School Seminar Program

Turbulence in fluid layers

Hua Xia
Thursday 5 May 2011 4pm
Leonard Huxley Lecture Theatre

Turbulence is often said to be one of the last unsolved problems in classical physics. In the 20th century in turbulence studies, theory was the main driver, while the 21st century is marked by advances in experimental research. In this talk I will give a brief review of highlights in turbulence science. Then I will overview our experimental research on turbulence in fluid layers,
i.e. in fluids whose horizontal extent is much greater than their thickness, such as in the Earth’s atmosphere and oceans.

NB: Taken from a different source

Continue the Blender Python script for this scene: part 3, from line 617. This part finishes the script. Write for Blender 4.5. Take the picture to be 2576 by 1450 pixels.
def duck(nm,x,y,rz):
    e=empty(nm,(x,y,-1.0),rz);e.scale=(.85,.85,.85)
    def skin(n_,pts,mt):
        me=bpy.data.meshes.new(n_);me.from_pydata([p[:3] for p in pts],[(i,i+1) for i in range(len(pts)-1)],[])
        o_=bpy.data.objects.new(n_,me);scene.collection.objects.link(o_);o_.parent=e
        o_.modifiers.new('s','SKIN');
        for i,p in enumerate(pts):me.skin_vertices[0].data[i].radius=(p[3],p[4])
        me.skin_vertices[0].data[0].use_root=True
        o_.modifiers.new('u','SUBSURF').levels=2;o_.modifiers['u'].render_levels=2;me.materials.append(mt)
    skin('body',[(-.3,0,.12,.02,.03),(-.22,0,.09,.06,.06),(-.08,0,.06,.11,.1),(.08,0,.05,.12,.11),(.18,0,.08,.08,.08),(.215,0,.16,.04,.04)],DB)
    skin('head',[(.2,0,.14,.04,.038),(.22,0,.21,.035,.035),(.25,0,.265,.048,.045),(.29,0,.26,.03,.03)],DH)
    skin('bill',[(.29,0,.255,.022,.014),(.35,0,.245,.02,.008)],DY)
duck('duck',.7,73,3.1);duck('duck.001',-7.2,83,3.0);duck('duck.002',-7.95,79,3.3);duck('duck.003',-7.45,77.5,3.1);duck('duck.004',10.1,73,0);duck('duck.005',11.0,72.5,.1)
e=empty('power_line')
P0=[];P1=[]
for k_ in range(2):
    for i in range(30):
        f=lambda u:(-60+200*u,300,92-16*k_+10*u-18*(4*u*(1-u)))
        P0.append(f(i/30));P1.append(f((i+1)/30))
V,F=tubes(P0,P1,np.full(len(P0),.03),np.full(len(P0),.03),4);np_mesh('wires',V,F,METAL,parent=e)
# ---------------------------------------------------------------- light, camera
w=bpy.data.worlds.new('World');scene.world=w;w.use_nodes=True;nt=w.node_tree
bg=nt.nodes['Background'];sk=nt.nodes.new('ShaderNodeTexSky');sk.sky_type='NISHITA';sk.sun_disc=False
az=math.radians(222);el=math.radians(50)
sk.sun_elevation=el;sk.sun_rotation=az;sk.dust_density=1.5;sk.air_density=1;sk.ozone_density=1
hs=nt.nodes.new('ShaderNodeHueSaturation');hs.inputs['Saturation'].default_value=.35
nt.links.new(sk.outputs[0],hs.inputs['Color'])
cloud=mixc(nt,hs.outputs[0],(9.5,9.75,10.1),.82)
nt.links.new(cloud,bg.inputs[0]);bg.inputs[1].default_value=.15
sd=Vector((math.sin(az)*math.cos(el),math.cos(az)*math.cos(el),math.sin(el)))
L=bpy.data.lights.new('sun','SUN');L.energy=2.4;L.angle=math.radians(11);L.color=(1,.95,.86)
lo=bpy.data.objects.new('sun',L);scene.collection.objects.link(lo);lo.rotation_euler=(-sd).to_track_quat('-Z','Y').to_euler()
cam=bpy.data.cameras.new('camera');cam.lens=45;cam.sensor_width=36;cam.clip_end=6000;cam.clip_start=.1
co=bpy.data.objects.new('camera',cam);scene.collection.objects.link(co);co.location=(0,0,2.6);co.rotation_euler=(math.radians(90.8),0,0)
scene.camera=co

Turbulence in thin layers behaves as two-dimensional. The inverse energy cascade transfers energy from the small to larger scales and leads to spectral condensation of the turbulence energy at the box size. This fascinating ability of turbulence to self-organize into large coherent structures is responsible for a number of new effects. It appears that even in thick layers, when three-dimensional motions are present, turbulence may still be able to spectrally condense and generate large coherent vortices. Such vortices suppress vertical turbulent motions, impose twodimensionality, and reinforce their own energy supply.

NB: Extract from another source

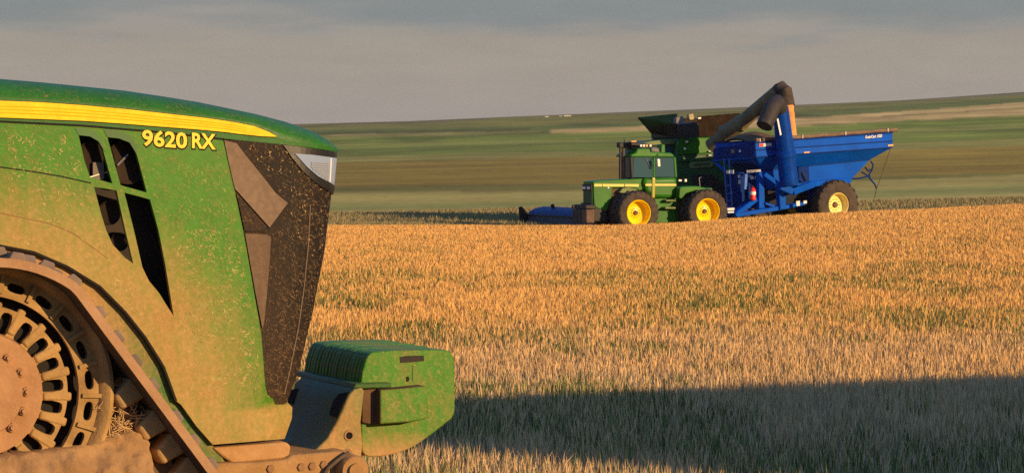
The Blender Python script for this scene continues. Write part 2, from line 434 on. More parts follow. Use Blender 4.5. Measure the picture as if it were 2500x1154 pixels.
# ------------------------------------------------------------------ standing stubble: one mesh of many straws
def straws(name, r0, r1, dens0, dens1, w0, w1, h0, h1, palette, green, gpow, label, cat, amax=13.2, lean=.17, near_palette=None):
    # area-weighted sampling of the sector
    n_try = int(0.5 * 2 * R(amax) * (r1**2 - r0**2) * max(dens0, dens1))
    r = np.sqrt(RNG.random(n_try) * (r1**2 - r0**2) + r0**2); a = (RNG.random(n_try) * 2 - 1) * R(amax)
    lt = (np.log(r) - math.log(r0)) / (math.log(r1) - math.log(r0))
    dens = dens0 * (dens1 / dens0) ** lt
    keep = RNG.random(n_try) < dens / max(dens0, dens1)
    r, a, lt = r[keep], a[keep], lt[keep]
    x = r * np.sin(a); y = r * np.cos(a)
    # seed rows: pull straws towards drill lines
    cl = fbm(x * .9, y * .9, 3); keep = RNG.random(len(x)) < .35 + 1.1 * cl
    x, y, r, a, lt, cl = (q[keep] for q in (x, y, r, a, lt, cl))
    n = len(x)
    z = height(r, 1250 + F * np.tan(a))
    gm = fbm(x * .33 + 9, y * .20 + 4, 11); gm2 = fbm(x * 1.6, y * 1.1, 21)
    gs = np.clip((gm * .65 + gm2 * .35 - green + np.clip((27 - r) / 10, 0, 1) * .14) * gpow, 0, 1) * RNG.random(n) * np.clip((95 - r) / 50, .25, 1)
    isg = RNG.random(n) < gs * 1.1
    w = w0 * (w1 / w0) ** lt * RNG.uniform(.7, 1.3, n)
    h = h0 * (h1 / h0) ** lt * RNG.uniform(.55, 1.12, n) * (.78 + .5 * fbm(x * .5, y * .5, 31)); h = np.where(isg, h * RNG.uniform(.75, 1.15, n), h)
    th = RNG.random(n) * 2 * np.pi; lean = lean * np.where(RNG.random(n) < .12, 2.6, .8); lx = RNG.normal(0, 1, n) * lean; ly = RNG.normal(0, 1, n) * lean
    dx, dy = np.cos(th) * w / 2, np.sin(th) * w / 2
    V = np.zeros((n, 5, 3), np.float32)
    V[:, 0] = np.stack([x - dx, y - dy, z - .01], -1); V[:, 1] = np.stack([x + dx, y + dy, z - .01], -1)
    mx, my, mz = x + lx * h * .35, y + ly * h * .35, z + h * .55
    V[:, 2] = np.stack([mx + dx * .9, my + dy * .9, mz], -1); V[:, 3] = np.stack([mx - dx * .9, my - dy * .9, mz], -1)
    V[:, 4] = np.stack([x + lx * h, y + ly * h, z + h], -1)
    pal = np.array(palette); pi_ = RNG.integers(0, len(pal), n)
    if near_palette:                       # nearer stubble greyer and greener; the shadow band's cool tint is partly this colour
        pn = np.array(near_palette); f_ = np.clip((40 - r + 14 * (fbm(x * .3, y * .3, 77) - .5)) / 14, 0, 1)[:, None]
        C = pal[pi_] * (1 - f_) + pn[pi_ % len(pn)] * f_
    else: C = pal[pi_]
    C = C * RNG.uniform(.72, 1.2, n)[:, None]
    gp = np.array([(.15, .19, .05), (.24, .27, .07), (.09, .13, .04)]); Cg = gp[RNG.integers(0, 3, n)] * RNG.uniform(.7, 1.2, n)[:, None]
    C = np.where(isg[:, None], Cg, C)
    b = (np.arange(n) * 5)[:, None]
    loops = np.concatenate([b + np.array([0, 1, 2, 3]), b + np.array([3, 2, 4])], 1).ravel().astype(np.int32)
    me = bpy.data.meshes.new(name)
    me.vertices.add(n * 5); me.vertices.foreach_set('co', V.ravel())
    me.loops.add(len(loops)); me.loops.foreach_set('vertex_index', loops)
    st = (np.arange(n) * 7)[:, None] + np.array([0, 4]); 
    me.polygons.add(n * 2); me.polygons.foreach_set('loop_start', st.ravel().astype(np.int32))
    me.update(calc_edges=True)
    at = me.color_attributes.new('straw', 'FLOAT_COLOR', 'POINT')
    c4 = np.ones((n, 5, 4), np.float32); c4[:, :, :3] = C[:, None, :]; at.data.foreach_set('color', c4.ravel())
    me.materials.append(STRAW_MAT)
    o = bpy.data.objects.new(name, me); COL.objects.link(o); tag(o, label, cat, kind='stuff')
    print(name, n)
    return o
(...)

This robust two-dimensionality of turbulence in layers which has recently been discovered by our group provides physics insight into the processes in the Sun interior (the so called solar tachocline) and has a potential to explain energy exchange in  atmospheric winds.

Dr Hua Xia obtained her PhD at the Australian National University in 2006. After completing her thesis on turbulence in magnetized plasma and fluids, she moved to fundamental research in fluid dynamics. Her current research interests include statistical methods in turbulence in fluid layers, nonlinear waves and surface wave turbulence.